George Weigel, a Catholic author and commentator, is pictured in Rome in this Jan. 12, 2011, file photo. Weigel said the next pope urgently needs to reform the Vatican bureaucracy. (CNS photo/Paul Haring)

VATICAN CITY (CNS) — Threats to religious freedom around the world, the human costs of globalization, media transformed by the revolution in information technology — these are some of the challenges that the next pope is bound to face in leading the church.

According to one highly informed observer, the next pope will also have an urgent task at home: reforming the Roman Curia, the church’s central administration at the Vatican.

“The curia not infrequently caused acute embarrassment to (Pope) Benedict XVI, putting obstacles in the way of his evangelical, catechetical and pastoral efforts, and ill-serving the pope’s attempts to reframe the global agenda of debate on the crucial issues facing humanity,” writes George Weigel in his new book, “Evangelical Catholicism.”


The author, a biographer of Blessed John Paul II and a well-known commentator on Catholic issues, paints a picture of an inefficient bureaucracy where incompetence often goes unpunished and all too many players serve their own ambition rather than the interests of the church.

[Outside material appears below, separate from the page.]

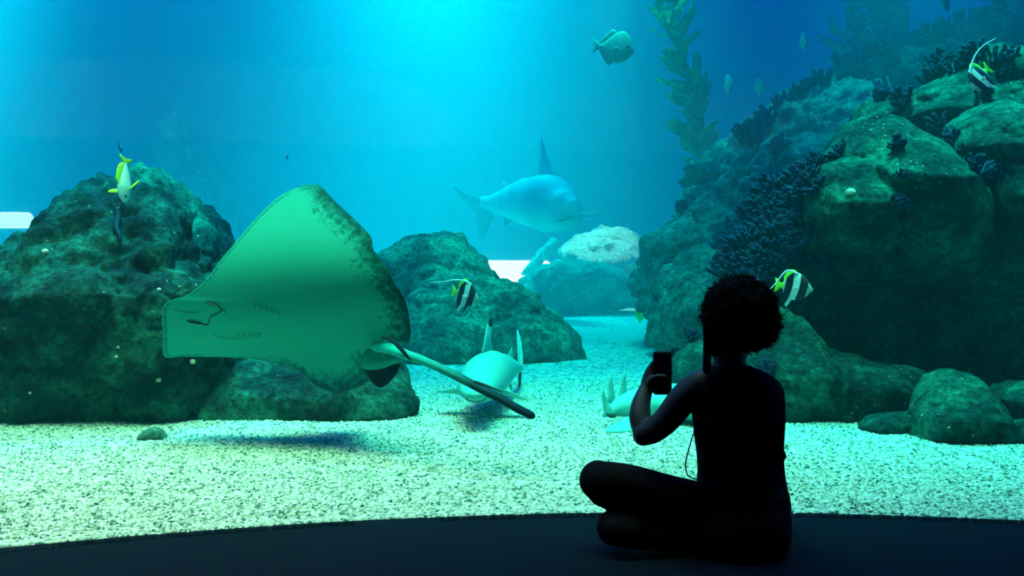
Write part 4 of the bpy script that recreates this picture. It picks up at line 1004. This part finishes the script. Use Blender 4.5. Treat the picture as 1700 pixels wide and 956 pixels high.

“Things are in fact worse now, in my view, than they have been in perhaps 40 years,” Weigel told Catholic News Service. “Everyone who does not have a vested interest in the status quo understands that a major task in the early going of the next pontificate is going to be not only to change structure but to change attitude.”

Charges of mismanagement and corruption within the Vatican bureaucracy were spectacularly documented in 2012, in the so-called “VatiLeaks” of confidential correspondence.

Some of the most serious charges appeared in letters written by Archbishop Carlo Maria Vigano, formerly the second-highest official in Vatican City State. The archbishop wrote to Pope Benedict in early 2011, warning of “corruption and abuse of power long rooted in the various departments” of the governorate and criticizing the “inexperience” of advisers whom he said had led the Vatican to lose millions of dollars in bad investments.

Pope Benedict named the archbishop nuncio to the United States in October 2011, and he remains in that position today.

“Archbishop Vigano is a hero,” Weigel said. “His description of the problems is a real and accurate one, and I hope that the next pontificate will address those problems which he’s described in a forceful way.”

Part of the problem, Weigel said, is that the headquarters of the universal church is still dominated by the citizens of a single nation, Italy.

“This curia needs to be thoroughly internationalized,” he said. “It needs to be detached from what has become, according to one of my Italian friends, a deeply rooted culture of corruption in Italy as a whole, which has a way of seeping over the boundary between Italy and Vatican City.”

Though much of the curial dysfunction is evident only to locals, it impedes the Vatican’s effectiveness in ways directly relevant to Catholics and others around the world. Weigel pointed to the widespread outrage that broke out in 2009 after Pope Benedict lifted the excommunications of four traditionalist bishops in the Society of St. Pius X. The pope’s advisers had failed to warn him that one of the four, Bishop Richard Williamson, had a well-documented history of anti-Semitic statements and Holocaust denial.

In his new book, Weigel lays out recommendations for restructuring the curia to make it more representative of the faith and more effective in advancing the church’s mission. Among other measures, he suggests splitting the Secretariat of State into two bodies, responsible for internal affairs and external diplomatic relations respectively; and reducing the number of Vatican offices that issue public statements, to reduce the possibility of confusion over the pope’s views or church teaching.

Such an overhaul is not something that the next pope can or should personally focus on, Weigel said: “It’s not the job of the pope to move slots around on an organization chart, but he needs to hire somebody, he needs to have a secretary of state, a chief of staff … who can take this on and will have his authority and his backing to do this properly.”

Even more necessary than technical changes in administration, Weigel said, is a “change of curial culture and cast of mind.”

While emphasizing that a “lot of good people work there who are dedicated to the church, who think of their service not in careerist terms but as real service to the church,” Weigel said that such people are under-represented at the highest levels.

“The Roman Curia exists to give effect to the will of the bishop of Rome; that’s the only reason it exists,” he said. “The curia should not be someplace to which you come to advance an ecclesiastical career. It’s a place to which you should come to advance the mission of the church, the evangelical mission of the church.

“That requires, as far as is humanly possible, an attempt to bring people here to Rome who, in fact, in some respects don’t want to be here,” Weigel said, suggesting that the ideal Vatican officials are those who regard their time in Rome as a “sacrifice for the good of the larger church” and who “fully intend to go back to their local churches when their service here has ended.”